Could turning DNSSEC on break my website or email?
Done in one place by a provider that supports it, no — modern providers handle the keys for you and it just works. The risk comes from doing it in two disconnected steps and only finishing one: publishing the public 'seal' (the DS record) at your registrar while the matching key (DNSKEY) is missing or mismatched. That broken state is worse than no DNSSEC and causes intermittent outages. The steps below keep the two halves in sync so this doesn't happen.
We host with Cloudflare / Google Workspace / Microsoft 365 — does that cover it?
Not automatically, but it makes it easy. Where your DNS is managed is what matters. If Cloudflare runs your DNS, it's a one-click enable plus pasting one record at your registrar. Microsoft 365 and Google Workspace handle email, not usually your DNS zone — DNSSEC is enabled wherever your domain's DNS records actually live (often Cloudflare, your registrar, or your host). The steps below cover the common cases.
What exactly are 'DS' and 'DNSKEY' — and why does this page mention both?

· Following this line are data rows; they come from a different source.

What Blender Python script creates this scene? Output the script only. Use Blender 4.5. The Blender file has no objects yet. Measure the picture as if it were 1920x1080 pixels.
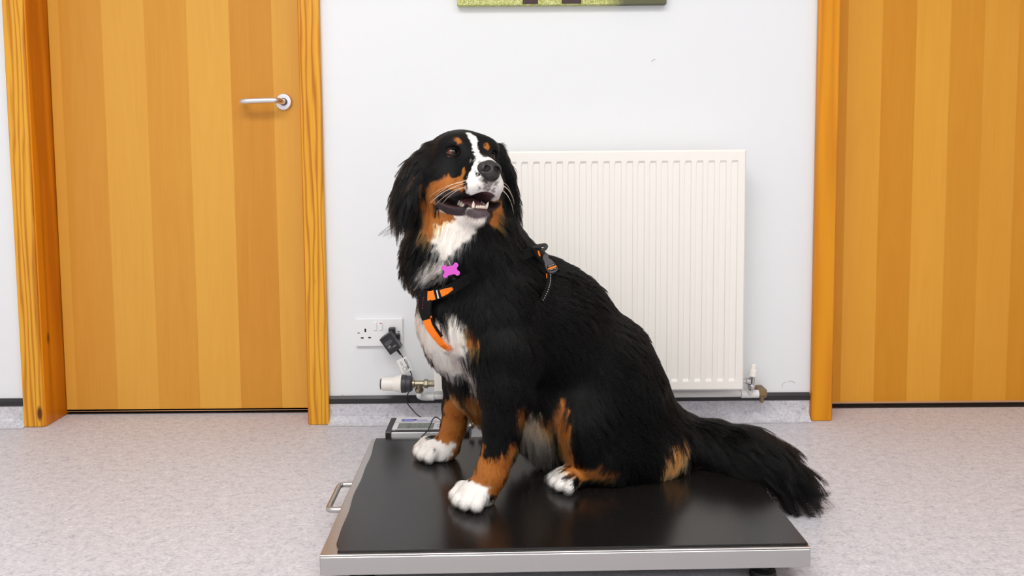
import bpy, bmesh, math, random
import numpy as np
from mathutils import Vector, Matrix, Euler
from mathutils.bvhtree import BVHTree
from mathutils.kdtree import KDTree

random.seed(7)
rng = np.random.default_rng(11)
sc = bpy.context.scene
C = sc.collection
PI = math.pi

# ------------------------------------------------------------------ camera
FPX, PX0, PY0 = 1455.0, 960.0, 396.0
CAM = Vector((0.0, -2.36, 0.82))
ROT = (Matrix.Rotation(math.radians(90.0 - 4.0), 3, 'X') @ Matrix.Rotation(math.radians(-0.45), 3, 'Z'))
cd = bpy.data.cameras.new('camera')
cam = bpy.data.objects.new('camera', cd)
C.objects.link(cam)
cd.sensor_width = 36.0
cd.lens = 36.0 * FPX / 1920.0
cd.shift_y = (PY0 - 540.0) / 1920.0
cd.clip_start = 0.02
cam.matrix_world = Matrix.Translation(CAM) @ ROT.to_4x4()
sc.camera = cam


def at(px, py, Y):
    """the point of the room at depth Y that lies on the sight line (px, py)"""
    d = ROT @ Vector(((px - PX0) / FPX, -(py - PY0) / FPX, -1.0))
    t = (Y - CAM.y) / d.y
    return CAM + d * t


def on_z(px, py, z):
    d = ROT @ Vector(((px - PX0) / FPX, -(py - PY0) / FPX, -1.0))
    return CAM + d * ((z - CAM.z) / d.z)


# ------------------------------------------------------------------ helpers
def tag(o, label=None, cat=None, group=None, kind=None):
    if label: o['label'] = label
    if cat: o['category'] = cat
    if group: o['group'] = group
    if kind: o['kind'] = kind
    return o


def thing(name, loc, label, cat, group=None):
    o = bpy.data.objects.new(name, None)
    o.empty_display_size = 0.05
    C.objects.link(o)
    o.location = loc
    return tag(o, label, cat, group)


def wloc(o):
    v = Vector((0, 0, 0))
    while o is not None:
        v = v + o.location
        o = o.parent
    return v


def build(name, bm, mat, parent=None, smooth=False, bevel=0.0, seg=2, origin=None):
    """one mesh object; the bmesh is in room coordinates"""
    base = wloc(parent) if parent else Vector((0, 0, 0))
    org = Vector(origin) if origin is not None else base
    bmesh.ops.translate(bm, verts=bm.verts, vec=-org)
    bmesh.ops.recalc_face_normals(bm, faces=bm.faces)
    me = bpy.data.meshes.new(name)
    bm.to_mesh(me)
    bm.free()
    for p in me.polygons:
        p.use_smooth = smooth
    o = bpy.data.objects.new(name, me)
    C.objects.link(o)
    if mat: me.materials.append(mat)
    o.location = org - base
    if parent: o.parent = parent
    if bevel > 0:
        m = o.modifiers.new('bevel', 'BEVEL')
        m.width = bevel; m.segments = seg; m.limit_method = 'ANGLE'
        m.angle_limit = math.radians(40)
        m.harden_normals = False
    return o


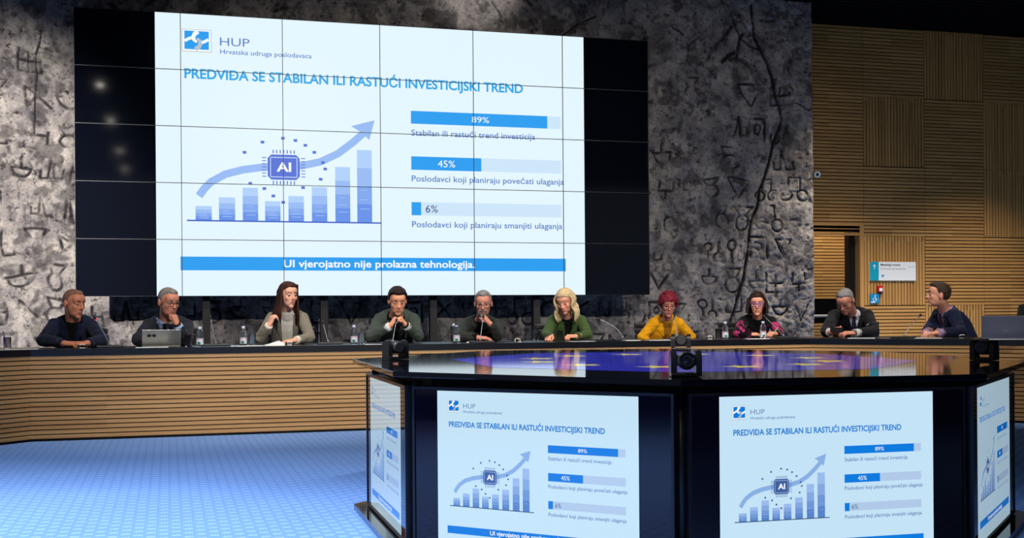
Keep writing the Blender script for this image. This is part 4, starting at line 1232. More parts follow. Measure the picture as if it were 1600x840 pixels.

They're the two halves of one lock. DNSKEY is the key your DNS provider holds and uses to sign your records. DS is a fingerprint of that key, published one level up at your registrar so the rest of the internet can confirm the key is really yours. Both must be present and must match. We check both: a missing DS means DNSSEC isn't switched on; a DS without a matching DNSKEY means it's switched on but broken.
How long until it's working, and how do I confirm it?
Allow 24–48 hours for the change to spread fully across the internet; your existing site and email keep working throughout if it's done correctly. To confirm, your IT person can run 'dig DS yourdomain' and 'dig DNSKEY yourdomain' and see records returned for both, or use any free online DNSSEC checker. We can also monitor it continuously so a future break gets caught the day it happens, not the day a customer complains.